─── Records for the exercise
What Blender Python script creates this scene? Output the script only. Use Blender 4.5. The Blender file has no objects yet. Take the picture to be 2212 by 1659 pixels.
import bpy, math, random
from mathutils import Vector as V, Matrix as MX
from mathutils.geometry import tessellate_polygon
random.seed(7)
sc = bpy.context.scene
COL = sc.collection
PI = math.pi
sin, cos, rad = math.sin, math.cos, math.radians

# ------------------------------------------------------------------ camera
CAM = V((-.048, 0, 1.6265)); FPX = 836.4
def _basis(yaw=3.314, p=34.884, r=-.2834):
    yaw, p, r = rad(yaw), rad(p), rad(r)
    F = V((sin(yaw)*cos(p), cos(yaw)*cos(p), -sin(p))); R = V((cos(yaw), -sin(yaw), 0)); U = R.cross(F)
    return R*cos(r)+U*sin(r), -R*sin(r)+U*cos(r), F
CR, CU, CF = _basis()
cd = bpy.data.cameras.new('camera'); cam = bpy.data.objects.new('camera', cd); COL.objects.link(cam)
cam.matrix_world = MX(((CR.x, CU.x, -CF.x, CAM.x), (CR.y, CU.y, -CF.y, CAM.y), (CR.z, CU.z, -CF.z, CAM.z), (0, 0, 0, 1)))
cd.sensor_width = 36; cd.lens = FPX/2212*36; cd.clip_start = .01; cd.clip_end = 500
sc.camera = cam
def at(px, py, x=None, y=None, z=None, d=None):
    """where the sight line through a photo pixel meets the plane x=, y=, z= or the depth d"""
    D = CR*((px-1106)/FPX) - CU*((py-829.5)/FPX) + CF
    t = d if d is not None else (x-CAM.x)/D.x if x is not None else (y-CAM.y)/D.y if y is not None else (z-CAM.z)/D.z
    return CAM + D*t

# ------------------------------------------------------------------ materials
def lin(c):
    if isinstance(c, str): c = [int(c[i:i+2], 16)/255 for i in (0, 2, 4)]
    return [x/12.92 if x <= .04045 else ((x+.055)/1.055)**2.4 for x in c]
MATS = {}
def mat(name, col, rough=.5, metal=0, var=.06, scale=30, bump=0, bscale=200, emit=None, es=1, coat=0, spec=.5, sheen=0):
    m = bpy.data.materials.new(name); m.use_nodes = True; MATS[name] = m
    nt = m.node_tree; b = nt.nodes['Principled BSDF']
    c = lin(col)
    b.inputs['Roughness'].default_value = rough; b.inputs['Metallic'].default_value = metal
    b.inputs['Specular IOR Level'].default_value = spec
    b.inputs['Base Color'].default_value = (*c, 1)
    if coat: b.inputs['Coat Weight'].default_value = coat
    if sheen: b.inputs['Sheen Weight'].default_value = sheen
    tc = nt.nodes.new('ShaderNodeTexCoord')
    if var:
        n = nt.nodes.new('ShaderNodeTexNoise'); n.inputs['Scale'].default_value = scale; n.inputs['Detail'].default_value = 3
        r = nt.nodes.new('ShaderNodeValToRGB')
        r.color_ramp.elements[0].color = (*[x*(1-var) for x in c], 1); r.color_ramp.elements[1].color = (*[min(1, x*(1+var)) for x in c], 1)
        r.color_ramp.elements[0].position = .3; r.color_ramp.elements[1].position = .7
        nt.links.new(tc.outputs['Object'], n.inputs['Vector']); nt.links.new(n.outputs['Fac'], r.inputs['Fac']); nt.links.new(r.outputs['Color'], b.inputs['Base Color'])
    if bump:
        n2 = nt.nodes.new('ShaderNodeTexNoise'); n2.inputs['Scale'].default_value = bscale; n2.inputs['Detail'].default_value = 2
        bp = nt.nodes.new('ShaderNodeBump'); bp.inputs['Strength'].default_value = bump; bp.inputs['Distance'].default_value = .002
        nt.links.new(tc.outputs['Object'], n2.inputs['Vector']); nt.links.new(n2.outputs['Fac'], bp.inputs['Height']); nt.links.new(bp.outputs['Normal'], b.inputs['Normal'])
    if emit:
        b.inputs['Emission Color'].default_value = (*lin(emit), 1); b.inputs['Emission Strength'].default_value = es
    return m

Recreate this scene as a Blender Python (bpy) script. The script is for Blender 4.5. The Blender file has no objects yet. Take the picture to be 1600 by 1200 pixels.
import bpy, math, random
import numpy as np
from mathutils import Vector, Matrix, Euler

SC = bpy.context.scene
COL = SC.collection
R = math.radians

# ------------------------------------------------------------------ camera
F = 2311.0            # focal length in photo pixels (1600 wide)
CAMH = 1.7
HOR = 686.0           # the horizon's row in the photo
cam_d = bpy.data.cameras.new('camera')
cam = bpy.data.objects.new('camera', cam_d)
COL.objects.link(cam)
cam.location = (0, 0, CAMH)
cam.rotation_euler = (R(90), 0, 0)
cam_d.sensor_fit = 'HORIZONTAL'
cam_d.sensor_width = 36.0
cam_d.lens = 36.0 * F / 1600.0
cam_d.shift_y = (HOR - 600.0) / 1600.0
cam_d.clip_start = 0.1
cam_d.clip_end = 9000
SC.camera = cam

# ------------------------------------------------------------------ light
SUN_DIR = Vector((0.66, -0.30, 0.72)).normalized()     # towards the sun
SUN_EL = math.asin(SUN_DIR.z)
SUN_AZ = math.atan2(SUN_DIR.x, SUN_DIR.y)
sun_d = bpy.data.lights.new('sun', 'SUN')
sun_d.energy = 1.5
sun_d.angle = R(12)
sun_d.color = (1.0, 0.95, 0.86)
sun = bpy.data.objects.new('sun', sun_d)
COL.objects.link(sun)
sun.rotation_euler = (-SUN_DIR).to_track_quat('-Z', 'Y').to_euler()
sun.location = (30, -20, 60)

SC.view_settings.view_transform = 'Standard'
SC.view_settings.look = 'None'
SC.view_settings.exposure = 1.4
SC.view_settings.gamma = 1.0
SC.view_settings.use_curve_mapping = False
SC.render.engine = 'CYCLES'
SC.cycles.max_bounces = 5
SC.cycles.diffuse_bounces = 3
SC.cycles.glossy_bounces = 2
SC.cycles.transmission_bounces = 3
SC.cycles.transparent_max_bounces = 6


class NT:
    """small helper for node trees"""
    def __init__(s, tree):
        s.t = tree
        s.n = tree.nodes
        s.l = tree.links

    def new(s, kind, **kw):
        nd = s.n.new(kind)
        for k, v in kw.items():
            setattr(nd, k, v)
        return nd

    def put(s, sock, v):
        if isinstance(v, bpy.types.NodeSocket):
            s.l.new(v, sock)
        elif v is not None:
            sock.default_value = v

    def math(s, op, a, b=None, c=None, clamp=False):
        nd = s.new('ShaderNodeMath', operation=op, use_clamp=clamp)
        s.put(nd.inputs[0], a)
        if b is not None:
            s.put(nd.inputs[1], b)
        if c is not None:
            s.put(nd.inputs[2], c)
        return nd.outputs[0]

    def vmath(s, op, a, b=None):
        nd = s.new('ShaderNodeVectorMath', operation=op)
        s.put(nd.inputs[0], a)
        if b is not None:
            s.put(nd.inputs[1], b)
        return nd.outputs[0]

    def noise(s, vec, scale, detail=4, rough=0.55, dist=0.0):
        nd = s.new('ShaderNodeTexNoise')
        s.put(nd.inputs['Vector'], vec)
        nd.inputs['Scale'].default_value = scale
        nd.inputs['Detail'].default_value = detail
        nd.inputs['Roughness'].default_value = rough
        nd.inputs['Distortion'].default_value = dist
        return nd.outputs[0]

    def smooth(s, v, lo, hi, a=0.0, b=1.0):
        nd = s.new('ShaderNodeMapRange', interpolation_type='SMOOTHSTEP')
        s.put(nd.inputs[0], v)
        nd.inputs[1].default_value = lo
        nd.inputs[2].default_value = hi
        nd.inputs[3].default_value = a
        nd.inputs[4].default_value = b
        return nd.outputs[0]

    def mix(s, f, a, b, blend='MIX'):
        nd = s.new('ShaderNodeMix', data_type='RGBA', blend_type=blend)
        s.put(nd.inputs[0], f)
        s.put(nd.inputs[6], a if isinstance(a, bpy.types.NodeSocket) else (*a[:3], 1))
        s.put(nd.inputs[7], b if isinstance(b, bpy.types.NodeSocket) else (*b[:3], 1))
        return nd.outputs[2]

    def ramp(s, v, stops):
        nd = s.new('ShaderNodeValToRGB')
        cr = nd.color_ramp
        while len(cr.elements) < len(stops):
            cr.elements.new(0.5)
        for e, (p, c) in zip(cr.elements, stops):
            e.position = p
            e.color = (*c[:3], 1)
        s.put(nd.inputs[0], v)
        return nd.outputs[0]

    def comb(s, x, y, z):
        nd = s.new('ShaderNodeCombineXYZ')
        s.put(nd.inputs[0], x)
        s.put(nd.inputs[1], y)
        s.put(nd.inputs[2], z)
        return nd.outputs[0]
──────
Objective: From the opening line of the data above through the line that contains "return CAM + D*t", please print each line as it stands and only those lines.

Task solution:
What Blender Python script creates this scene? Output the script only. Use Blender 4.5. The Blender file has no objects yet. Take the picture to be 2212 by 1659 pixels.
import bpy, math, random
from mathutils import Vector as V, Matrix as MX
from mathutils.geometry import tessellate_polygon
random.seed(7)
sc = bpy.context.scene
COL = sc.collection
PI = math.pi
sin, cos, rad = math.sin, math.cos, math.radians

# ------------------------------------------------------------------ camera
CAM = V((-.048, 0, 1.6265)); FPX = 836.4
def _basis(yaw=3.314, p=34.884, r=-.2834):
    yaw, p, r = rad(yaw), rad(p), rad(r)
    F = V((sin(yaw)*cos(p), cos(yaw)*cos(p), -sin(p))); R = V((cos(yaw), -sin(yaw), 0)); U = R.cross(F)
    return R*cos(r)+U*sin(r), -R*sin(r)+U*cos(r), F
CR, CU, CF = _basis()
cd = bpy.data.cameras.new('camera'); cam = bpy.data.objects.new('camera', cd); COL.objects.link(cam)
cam.matrix_world = MX(((CR.x, CU.x, -CF.x, CAM.x), (CR.y, CU.y, -CF.y, CAM.y), (CR.z, CU.z, -CF.z, CAM.z), (0, 0, 0, 1)))
cd.sensor_width = 36; cd.lens = FPX/2212*36; cd.clip_start = .01; cd.clip_end = 500
sc.camera = cam
def at(px, py, x=None, y=None, z=None, d=None):
    """where the sight line through a photo pixel meets the plane x=, y=, z= or the depth d"""
    D = CR*((px-1106)/FPX) - CU*((py-829.5)/FPX) + CF
    t = d if d is not None else (x-CAM.x)/D.x if x is not None else (y-CAM.y)/D.y if y is not None else (z-CAM.z)/D.z
    return CAM + D*t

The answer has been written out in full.